TASK PROMPT :: Extract the full listing below without altering a single character.

SOURCE MATERIAL ::
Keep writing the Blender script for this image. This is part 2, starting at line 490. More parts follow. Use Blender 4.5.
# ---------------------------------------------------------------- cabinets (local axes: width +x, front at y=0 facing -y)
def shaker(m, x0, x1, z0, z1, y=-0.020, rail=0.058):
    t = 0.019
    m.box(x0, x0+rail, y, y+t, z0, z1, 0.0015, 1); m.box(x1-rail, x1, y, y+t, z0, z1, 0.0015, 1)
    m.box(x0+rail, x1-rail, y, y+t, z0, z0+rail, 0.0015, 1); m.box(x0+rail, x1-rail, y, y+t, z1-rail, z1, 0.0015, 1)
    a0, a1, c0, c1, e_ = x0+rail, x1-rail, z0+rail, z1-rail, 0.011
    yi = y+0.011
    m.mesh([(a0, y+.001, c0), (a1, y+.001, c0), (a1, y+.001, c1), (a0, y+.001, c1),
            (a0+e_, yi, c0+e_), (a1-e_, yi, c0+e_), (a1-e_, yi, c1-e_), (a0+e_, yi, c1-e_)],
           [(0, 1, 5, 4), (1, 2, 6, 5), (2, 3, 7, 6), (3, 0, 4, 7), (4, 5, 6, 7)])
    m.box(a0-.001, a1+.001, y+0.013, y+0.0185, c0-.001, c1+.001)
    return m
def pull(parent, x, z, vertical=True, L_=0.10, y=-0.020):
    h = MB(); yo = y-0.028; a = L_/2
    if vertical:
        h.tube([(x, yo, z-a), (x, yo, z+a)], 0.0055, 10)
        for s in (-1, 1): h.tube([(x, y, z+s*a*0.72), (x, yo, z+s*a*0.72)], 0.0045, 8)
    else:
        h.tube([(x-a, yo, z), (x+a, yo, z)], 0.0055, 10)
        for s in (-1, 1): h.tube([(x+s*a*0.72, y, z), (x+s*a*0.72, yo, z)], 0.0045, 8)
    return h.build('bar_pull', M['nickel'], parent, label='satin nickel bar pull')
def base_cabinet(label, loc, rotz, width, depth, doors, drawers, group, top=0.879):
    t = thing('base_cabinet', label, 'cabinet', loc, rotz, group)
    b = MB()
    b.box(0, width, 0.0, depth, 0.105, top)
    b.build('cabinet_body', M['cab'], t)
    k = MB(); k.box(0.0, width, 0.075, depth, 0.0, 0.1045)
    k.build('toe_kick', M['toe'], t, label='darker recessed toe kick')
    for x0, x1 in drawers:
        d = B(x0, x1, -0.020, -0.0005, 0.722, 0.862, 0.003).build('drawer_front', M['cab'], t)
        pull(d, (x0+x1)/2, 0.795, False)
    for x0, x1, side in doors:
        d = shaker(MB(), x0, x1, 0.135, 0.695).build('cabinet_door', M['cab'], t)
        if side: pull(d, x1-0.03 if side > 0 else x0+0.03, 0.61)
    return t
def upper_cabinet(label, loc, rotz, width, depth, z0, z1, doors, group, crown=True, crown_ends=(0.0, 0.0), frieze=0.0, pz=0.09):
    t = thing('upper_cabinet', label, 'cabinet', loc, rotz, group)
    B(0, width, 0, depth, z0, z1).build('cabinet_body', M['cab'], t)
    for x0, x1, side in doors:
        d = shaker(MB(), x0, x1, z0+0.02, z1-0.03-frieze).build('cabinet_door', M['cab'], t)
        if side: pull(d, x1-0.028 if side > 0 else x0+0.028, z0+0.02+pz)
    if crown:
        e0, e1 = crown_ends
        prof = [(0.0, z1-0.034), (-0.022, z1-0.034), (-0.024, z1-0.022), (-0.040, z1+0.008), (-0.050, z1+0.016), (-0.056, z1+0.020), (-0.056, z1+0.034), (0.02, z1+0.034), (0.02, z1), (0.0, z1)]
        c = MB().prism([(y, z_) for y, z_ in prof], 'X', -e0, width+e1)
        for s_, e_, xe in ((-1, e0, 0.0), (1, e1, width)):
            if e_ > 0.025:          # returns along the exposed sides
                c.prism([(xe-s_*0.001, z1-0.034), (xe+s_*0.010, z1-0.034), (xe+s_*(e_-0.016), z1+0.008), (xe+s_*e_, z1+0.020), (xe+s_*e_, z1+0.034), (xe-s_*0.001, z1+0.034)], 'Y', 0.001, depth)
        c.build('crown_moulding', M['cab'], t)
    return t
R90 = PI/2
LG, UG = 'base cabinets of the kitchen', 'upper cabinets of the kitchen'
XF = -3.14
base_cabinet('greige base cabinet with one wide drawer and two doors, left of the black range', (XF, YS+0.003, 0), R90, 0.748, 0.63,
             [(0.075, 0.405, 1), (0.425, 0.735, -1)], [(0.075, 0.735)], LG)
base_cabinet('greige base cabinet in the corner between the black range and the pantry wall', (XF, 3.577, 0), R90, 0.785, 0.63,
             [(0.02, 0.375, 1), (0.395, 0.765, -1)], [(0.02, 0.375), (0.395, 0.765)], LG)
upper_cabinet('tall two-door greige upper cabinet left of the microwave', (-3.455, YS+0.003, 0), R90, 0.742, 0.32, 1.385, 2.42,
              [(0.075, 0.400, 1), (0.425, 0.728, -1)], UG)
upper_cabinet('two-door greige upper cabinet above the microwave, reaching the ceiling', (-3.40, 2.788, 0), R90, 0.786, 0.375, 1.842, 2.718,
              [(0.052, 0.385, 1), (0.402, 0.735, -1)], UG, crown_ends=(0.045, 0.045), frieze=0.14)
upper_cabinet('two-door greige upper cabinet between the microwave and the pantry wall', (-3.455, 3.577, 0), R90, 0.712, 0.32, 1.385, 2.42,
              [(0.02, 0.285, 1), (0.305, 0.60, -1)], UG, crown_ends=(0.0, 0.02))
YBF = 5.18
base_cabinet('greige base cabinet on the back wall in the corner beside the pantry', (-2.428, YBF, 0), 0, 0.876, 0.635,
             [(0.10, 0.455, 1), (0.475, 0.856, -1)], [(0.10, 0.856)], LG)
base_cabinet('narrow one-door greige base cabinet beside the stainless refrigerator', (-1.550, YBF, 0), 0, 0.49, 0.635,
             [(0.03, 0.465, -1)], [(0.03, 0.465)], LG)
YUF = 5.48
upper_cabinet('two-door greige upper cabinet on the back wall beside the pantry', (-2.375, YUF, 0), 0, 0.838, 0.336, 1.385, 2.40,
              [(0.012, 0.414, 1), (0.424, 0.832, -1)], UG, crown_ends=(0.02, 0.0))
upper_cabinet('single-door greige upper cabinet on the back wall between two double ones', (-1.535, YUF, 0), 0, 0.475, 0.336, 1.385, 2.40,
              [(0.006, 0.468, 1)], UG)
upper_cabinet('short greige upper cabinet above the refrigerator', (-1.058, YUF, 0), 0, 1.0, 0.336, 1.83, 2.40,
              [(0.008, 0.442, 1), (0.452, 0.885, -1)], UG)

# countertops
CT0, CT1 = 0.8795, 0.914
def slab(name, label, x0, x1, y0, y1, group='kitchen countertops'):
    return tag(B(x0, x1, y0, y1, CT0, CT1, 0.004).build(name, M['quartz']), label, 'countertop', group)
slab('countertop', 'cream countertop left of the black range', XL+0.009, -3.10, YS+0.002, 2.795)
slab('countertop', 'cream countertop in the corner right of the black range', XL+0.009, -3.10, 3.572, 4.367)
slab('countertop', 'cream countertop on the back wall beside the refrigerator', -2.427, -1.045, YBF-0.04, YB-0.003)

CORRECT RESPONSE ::
Keep writing the Blender script for this image. This is part 2, starting at line 490. More parts follow. Use Blender 4.5.
# ---------------------------------------------------------------- cabinets (local axes: width +x, front at y=0 facing -y)
def shaker(m, x0, x1, z0, z1, y=-0.020, rail=0.058):
    t = 0.019
    m.box(x0, x0+rail, y, y+t, z0, z1, 0.0015, 1); m.box(x1-rail, x1, y, y+t, z0, z1, 0.0015, 1)
    m.box(x0+rail, x1-rail, y, y+t, z0, z0+rail, 0.0015, 1); m.box(x0+rail, x1-rail, y, y+t, z1-rail, z1, 0.0015, 1)
    a0, a1, c0, c1, e_ = x0+rail, x1-rail, z0+rail, z1-rail, 0.011
    yi = y+0.011
    m.mesh([(a0, y+.001, c0), (a1, y+.001, c0), (a1, y+.001, c1), (a0, y+.001, c1),
            (a0+e_, yi, c0+e_), (a1-e_, yi, c0+e_), (a1-e_, yi, c1-e_), (a0+e_, yi, c1-e_)],
           [(0, 1, 5, 4), (1, 2, 6, 5), (2, 3, 7, 6), (3, 0, 4, 7), (4, 5, 6, 7)])
    m.box(a0-.001, a1+.001, y+0.013, y+0.0185, c0-.001, c1+.001)
    return m
def pull(parent, x, z, vertical=True, L_=0.10, y=-0.020):
    h = MB(); yo = y-0.028; a = L_/2
    if vertical:
        h.tube([(x, yo, z-a), (x, yo, z+a)], 0.0055, 10)
        for s in (-1, 1): h.tube([(x, y, z+s*a*0.72), (x, yo, z+s*a*0.72)], 0.0045, 8)
    else:
        h.tube([(x-a, yo, z), (x+a, yo, z)], 0.0055, 10)
        for s in (-1, 1): h.tube([(x+s*a*0.72, y, z), (x+s*a*0.72, yo, z)], 0.0045, 8)
    return h.build('bar_pull', M['nickel'], parent, label='satin nickel bar pull')
def base_cabinet(label, loc, rotz, width, depth, doors, drawers, group, top=0.879):
    t = thing('base_cabinet', label, 'cabinet', loc, rotz, group)
    b = MB()
    b.box(0, width, 0.0, depth, 0.105, top)
    b.build('cabinet_body', M['cab'], t)
    k = MB(); k.box(0.0, width, 0.075, depth, 0.0, 0.1045)
    k.build('toe_kick', M['toe'], t, label='darker recessed toe kick')
    for x0, x1 in drawers:
        d = B(x0, x1, -0.020, -0.0005, 0.722, 0.862, 0.003).build('drawer_front', M['cab'], t)
        pull(d, (x0+x1)/2, 0.795, False)
    for x0, x1, side in doors:
        d = shaker(MB(), x0, x1, 0.135, 0.695).build('cabinet_door', M['cab'], t)
        if side: pull(d, x1-0.03 if side > 0 else x0+0.03, 0.61)
    return t
def upper_cabinet(label, loc, rotz, width, depth, z0, z1, doors, group, crown=True, crown_ends=(0.0, 0.0), frieze=0.0, pz=0.09):
    t = thing('upper_cabinet', label, 'cabinet', loc, rotz, group)
    B(0, width, 0, depth, z0, z1).build('cabinet_body', M['cab'], t)
    for x0, x1, side in doors:
        d = shaker(MB(), x0, x1, z0+0.02, z1-0.03-frieze).build('cabinet_door', M['cab'], t)
        if side: pull(d, x1-0.028 if side > 0 else x0+0.028, z0+0.02+pz)
    if crown:
        e0, e1 = crown_ends
        prof = [(0.0, z1-0.034), (-0.022, z1-0.034), (-0.024, z1-0.022), (-0.040, z1+0.008), (-0.050, z1+0.016), (-0.056, z1+0.020), (-0.056, z1+0.034), (0.02, z1+0.034), (0.02, z1), (0.0, z1)]
        c = MB().prism([(y, z_) for y, z_ in prof], 'X', -e0, width+e1)
        for s_, e_, xe in ((-1, e0, 0.0), (1, e1, width)):
            if e_ > 0.025:          # returns along the exposed sides
                c.prism([(xe-s_*0.001, z1-0.034), (xe+s_*0.010, z1-0.034), (xe+s_*(e_-0.016), z1+0.008), (xe+s_*e_, z1+0.020), (xe+s_*e_, z1+0.034), (xe-s_*0.001, z1+0.034)], 'Y', 0.001, depth)
        c.build('crown_moulding', M['cab'], t)
    return t
R90 = PI/2
LG, UG = 'base cabinets of the kitchen', 'upper cabinets of the kitchen'
XF = -3.14
base_cabinet('greige base cabinet with one wide drawer and two doors, left of the black range', (XF, YS+0.003, 0), R90, 0.748, 0.63,
             [(0.075, 0.405, 1), (0.425, 0.735, -1)], [(0.075, 0.735)], LG)
base_cabinet('greige base cabinet in the corner between the black range and the pantry wall', (XF, 3.577, 0), R90, 0.785, 0.63,
             [(0.02, 0.375, 1), (0.395, 0.765, -1)], [(0.02, 0.375), (0.395, 0.765)], LG)
upper_cabinet('tall two-door greige upper cabinet left of the microwave', (-3.455, YS+0.003, 0), R90, 0.742, 0.32, 1.385, 2.42,
              [(0.075, 0.400, 1), (0.425, 0.728, -1)], UG)
upper_cabinet('two-door greige upper cabinet above the microwave, reaching the ceiling', (-3.40, 2.788, 0), R90, 0.786, 0.375, 1.842, 2.718,
              [(0.052, 0.385, 1), (0.402, 0.735, -1)], UG, crown_ends=(0.045, 0.045), frieze=0.14)
upper_cabinet('two-door greige upper cabinet between the microwave and the pantry wall', (-3.455, 3.577, 0), R90, 0.712, 0.32, 1.385, 2.42,
              [(0.02, 0.285, 1), (0.305, 0.60, -1)], UG, crown_ends=(0.0, 0.02))
YBF = 5.18
base_cabinet('greige base cabinet on the back wall in the corner beside the pantry', (-2.428, YBF, 0), 0, 0.876, 0.635,
             [(0.10, 0.455, 1), (0.475, 0.856, -1)], [(0.10, 0.856)], LG)
base_cabinet('narrow one-door greige base cabinet beside the stainless refrigerator', (-1.550, YBF, 0), 0, 0.49, 0.635,
             [(0.03, 0.465, -1)], [(0.03, 0.465)], LG)
YUF = 5.48
upper_cabinet('two-door greige upper cabinet on the back wall beside the pantry', (-2.375, YUF, 0), 0, 0.838, 0.336, 1.385, 2.40,
              [(0.012, 0.414, 1), (0.424, 0.832, -1)], UG, crown_ends=(0.02, 0.0))
upper_cabinet('single-door greige upper cabinet on the back wall between two double ones', (-1.535, YUF, 0), 0, 0.475, 0.336, 1.385, 2.40,
              [(0.006, 0.468, 1)], UG)
upper_cabinet('short greige upper cabinet above the refrigerator', (-1.058, YUF, 0), 0, 1.0, 0.336, 1.83, 2.40,
              [(0.008, 0.442, 1), (0.452, 0.885, -1)], UG)

# countertops
CT0, CT1 = 0.8795, 0.914
def slab(name, label, x0, x1, y0, y1, group='kitchen countertops'):
    return tag(B(x0, x1, y0, y1, CT0, CT1, 0.004).build(name, M['quartz']), label, 'countertop', group)
slab('countertop', 'cream countertop left of the black range', XL+0.009, -3.10, YS+0.002, 2.795)
slab('countertop', 'cream countertop in the corner right of the black range', XL+0.009, -3.10, 3.572, 4.367)
slab('countertop', 'cream countertop on the back wall beside the refrigerator', -2.427, -1.045, YBF-0.04, YB-0.003)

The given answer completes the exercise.